La seconda è che questo stesso potere digitale può essere usato per il contrario dell'odio, che non è solo la sua censura o il suo divieto, ma soprattuto l'unione di forze sociali per occuparsi di esso. La parola "insieme" è il vero antidoto alla tossicità dell'odio. Il caso di Asia è stato portato all'attenzione pubblica, ma pensiamo a quanti fenomeni di aggressività e odio si presentano nei nostri luoghi digitali ravvicinati meno esposti: lasciar correre e non fare la propria parte è frutto di un cattivo uso del potere di intervenire che ciascuno ha.

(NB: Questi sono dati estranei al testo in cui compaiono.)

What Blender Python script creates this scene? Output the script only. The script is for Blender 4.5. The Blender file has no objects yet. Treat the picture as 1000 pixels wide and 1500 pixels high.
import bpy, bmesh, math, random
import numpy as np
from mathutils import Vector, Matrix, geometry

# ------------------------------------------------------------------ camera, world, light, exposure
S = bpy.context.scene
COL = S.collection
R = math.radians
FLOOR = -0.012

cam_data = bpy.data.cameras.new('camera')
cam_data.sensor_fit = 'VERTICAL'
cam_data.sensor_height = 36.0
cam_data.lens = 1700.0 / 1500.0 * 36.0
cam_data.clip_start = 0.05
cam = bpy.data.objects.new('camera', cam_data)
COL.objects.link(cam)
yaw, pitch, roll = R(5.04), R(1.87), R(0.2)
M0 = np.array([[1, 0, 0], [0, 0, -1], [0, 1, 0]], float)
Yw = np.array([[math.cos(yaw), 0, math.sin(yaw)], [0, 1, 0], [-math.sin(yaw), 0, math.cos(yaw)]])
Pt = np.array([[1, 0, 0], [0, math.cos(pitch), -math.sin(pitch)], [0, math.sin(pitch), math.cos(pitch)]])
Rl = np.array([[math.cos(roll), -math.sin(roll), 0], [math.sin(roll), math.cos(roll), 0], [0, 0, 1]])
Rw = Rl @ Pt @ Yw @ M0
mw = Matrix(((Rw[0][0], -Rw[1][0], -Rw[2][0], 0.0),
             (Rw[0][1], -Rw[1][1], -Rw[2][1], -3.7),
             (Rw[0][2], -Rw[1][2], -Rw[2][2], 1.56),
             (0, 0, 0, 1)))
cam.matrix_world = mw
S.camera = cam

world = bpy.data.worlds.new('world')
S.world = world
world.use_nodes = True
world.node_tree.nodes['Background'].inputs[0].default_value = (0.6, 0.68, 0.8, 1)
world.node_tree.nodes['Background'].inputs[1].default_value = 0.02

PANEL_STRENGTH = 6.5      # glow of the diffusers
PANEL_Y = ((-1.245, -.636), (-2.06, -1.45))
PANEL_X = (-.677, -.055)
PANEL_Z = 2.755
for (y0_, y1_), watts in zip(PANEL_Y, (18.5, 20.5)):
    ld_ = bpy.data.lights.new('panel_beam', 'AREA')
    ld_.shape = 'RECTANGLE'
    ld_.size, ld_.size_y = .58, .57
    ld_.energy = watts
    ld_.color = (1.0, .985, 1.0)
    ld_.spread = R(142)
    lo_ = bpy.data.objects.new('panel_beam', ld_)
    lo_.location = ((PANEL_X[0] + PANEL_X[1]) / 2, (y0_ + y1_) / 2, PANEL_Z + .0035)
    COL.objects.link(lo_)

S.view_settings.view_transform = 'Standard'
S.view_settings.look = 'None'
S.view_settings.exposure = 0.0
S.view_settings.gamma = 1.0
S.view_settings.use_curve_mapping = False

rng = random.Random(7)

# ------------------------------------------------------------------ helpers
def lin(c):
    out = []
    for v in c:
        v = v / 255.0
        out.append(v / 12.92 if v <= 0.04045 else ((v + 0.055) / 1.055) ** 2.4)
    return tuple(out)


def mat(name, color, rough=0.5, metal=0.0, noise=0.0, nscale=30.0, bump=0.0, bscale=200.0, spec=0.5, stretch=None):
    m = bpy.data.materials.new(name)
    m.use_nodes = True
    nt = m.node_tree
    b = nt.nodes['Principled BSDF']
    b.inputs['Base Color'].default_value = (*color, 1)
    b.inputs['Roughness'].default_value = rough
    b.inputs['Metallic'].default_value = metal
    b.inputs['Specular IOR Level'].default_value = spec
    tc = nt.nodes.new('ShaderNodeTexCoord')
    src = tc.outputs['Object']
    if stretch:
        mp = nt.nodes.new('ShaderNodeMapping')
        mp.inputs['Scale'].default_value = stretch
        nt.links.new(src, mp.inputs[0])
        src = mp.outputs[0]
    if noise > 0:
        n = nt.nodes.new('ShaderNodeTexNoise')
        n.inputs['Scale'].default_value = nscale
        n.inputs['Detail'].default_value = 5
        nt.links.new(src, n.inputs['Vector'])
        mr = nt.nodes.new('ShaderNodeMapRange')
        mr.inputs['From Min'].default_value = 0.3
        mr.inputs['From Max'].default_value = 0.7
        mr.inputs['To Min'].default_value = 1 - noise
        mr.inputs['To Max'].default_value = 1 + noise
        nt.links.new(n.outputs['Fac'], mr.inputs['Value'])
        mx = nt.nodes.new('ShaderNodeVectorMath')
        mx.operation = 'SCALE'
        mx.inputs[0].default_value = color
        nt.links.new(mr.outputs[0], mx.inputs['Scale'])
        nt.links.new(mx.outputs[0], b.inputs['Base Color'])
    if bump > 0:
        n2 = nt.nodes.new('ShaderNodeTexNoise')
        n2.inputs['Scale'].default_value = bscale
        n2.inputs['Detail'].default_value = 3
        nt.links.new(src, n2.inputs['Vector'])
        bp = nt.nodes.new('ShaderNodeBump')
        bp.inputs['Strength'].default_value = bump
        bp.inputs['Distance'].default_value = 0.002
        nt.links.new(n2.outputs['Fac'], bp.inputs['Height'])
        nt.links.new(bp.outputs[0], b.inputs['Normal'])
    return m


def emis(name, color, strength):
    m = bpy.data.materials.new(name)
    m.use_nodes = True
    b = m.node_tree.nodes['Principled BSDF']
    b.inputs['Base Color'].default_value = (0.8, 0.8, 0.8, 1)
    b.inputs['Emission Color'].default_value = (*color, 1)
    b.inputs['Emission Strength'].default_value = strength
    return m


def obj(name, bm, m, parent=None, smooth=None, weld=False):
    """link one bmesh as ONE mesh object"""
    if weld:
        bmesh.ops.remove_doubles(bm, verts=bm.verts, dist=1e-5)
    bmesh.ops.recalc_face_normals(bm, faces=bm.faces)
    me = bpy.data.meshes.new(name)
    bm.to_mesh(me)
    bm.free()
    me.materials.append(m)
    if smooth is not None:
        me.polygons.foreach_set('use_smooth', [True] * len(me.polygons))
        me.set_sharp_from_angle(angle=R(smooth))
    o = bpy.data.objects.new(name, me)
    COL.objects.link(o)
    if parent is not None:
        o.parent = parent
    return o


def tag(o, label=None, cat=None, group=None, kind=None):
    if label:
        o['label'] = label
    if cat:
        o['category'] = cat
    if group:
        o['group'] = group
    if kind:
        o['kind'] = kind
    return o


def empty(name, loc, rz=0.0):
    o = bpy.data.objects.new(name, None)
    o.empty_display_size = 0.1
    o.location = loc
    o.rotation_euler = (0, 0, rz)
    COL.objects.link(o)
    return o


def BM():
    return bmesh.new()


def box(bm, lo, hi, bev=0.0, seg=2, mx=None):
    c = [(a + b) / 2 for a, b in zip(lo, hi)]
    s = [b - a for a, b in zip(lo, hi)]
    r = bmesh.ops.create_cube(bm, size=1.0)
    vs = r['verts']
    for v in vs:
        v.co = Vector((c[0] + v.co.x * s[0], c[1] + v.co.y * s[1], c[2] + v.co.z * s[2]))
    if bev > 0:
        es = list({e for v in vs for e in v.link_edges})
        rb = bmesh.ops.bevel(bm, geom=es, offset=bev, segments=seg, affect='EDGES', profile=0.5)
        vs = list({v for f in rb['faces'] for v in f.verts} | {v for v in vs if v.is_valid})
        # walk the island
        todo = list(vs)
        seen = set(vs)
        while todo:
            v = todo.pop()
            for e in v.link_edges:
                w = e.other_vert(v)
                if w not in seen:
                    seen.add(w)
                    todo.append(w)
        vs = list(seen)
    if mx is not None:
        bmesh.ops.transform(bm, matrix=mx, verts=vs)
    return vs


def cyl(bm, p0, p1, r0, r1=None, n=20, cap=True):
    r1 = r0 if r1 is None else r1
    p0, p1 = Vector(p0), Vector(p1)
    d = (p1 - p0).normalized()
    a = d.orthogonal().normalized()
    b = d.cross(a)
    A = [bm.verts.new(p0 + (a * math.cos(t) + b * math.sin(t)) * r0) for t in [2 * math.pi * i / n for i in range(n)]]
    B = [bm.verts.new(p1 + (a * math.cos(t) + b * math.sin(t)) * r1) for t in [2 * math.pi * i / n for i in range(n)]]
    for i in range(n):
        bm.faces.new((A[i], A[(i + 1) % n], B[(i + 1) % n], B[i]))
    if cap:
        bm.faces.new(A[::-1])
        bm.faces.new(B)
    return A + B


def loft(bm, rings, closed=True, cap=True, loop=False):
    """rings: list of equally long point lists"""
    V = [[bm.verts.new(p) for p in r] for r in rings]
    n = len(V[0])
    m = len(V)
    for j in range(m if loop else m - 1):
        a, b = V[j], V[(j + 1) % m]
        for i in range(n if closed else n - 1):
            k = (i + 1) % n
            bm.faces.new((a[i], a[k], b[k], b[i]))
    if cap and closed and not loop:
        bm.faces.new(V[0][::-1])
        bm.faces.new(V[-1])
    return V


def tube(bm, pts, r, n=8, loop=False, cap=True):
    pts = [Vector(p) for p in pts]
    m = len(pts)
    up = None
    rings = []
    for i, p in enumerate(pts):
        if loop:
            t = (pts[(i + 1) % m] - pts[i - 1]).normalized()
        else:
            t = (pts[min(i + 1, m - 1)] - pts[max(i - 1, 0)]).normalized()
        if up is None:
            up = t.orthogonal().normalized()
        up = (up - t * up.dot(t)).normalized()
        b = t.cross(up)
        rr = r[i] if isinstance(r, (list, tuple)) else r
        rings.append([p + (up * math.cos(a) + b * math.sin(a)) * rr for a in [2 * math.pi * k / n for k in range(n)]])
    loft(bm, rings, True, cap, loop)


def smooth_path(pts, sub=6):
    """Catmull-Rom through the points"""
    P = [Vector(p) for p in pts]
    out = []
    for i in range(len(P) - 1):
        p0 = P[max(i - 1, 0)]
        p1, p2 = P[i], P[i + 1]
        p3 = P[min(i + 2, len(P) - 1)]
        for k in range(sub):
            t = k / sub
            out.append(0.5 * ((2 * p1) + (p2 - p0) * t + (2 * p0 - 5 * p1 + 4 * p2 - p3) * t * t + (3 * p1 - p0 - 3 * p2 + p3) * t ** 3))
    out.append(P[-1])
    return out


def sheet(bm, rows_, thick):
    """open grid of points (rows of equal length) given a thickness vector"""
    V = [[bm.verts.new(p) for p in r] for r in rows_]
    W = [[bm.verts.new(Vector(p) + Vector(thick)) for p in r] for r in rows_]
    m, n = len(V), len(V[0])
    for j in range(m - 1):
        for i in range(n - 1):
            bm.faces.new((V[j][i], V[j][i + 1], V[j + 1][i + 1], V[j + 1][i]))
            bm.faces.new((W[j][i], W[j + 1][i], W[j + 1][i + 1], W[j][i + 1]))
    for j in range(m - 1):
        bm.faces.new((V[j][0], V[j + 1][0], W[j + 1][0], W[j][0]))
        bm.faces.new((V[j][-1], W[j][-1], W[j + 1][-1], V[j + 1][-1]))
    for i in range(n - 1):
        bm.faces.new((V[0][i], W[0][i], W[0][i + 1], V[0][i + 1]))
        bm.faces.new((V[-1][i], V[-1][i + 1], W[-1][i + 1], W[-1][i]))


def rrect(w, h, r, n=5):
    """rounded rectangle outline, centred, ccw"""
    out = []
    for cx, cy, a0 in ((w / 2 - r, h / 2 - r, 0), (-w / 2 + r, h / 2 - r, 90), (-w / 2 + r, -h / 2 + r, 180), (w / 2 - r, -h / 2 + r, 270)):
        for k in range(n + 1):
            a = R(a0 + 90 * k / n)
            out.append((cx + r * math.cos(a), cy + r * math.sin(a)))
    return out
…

Infine, di questo "insieme" devono far parte anche il potere mediatico e quello istituzionale che con il loro intervento sono in grado di farci sentire uniti davanti al problema e intenti a trovare sempre migliori soluzioni.

La fallibilità aumentata

Da tutto questo ne deriva che abbiamo potere ma non lo sappiamo gestire. Siamo stati dotati di una capacità di incidere con le parole infinitamente più grande di quanto potevamo aspettarci. Con questo potere tra le dita ci si stanno presentando sempre più chiari i nostri scompensi e le nostre difficoltà. Tutt'altro che semi-dei, capaci con la tecnologia di imporci sulla realtà, sbattiamo continuamente di fronte alla nostra condizione umana fragile e imperfetta.

La vicenda di Asia, come le altre prima di lei, ci ricordano che più potere acquisiamo con la tecnologia e più emergeranno le nostre debolezze. È la "fallibilità aumentata" che condiziona il nostro agire tecnologico. A essa dovremmo sempre più guardare ogni volta che ci troviamo a gestire i poteri di cui ci stiamo dotando.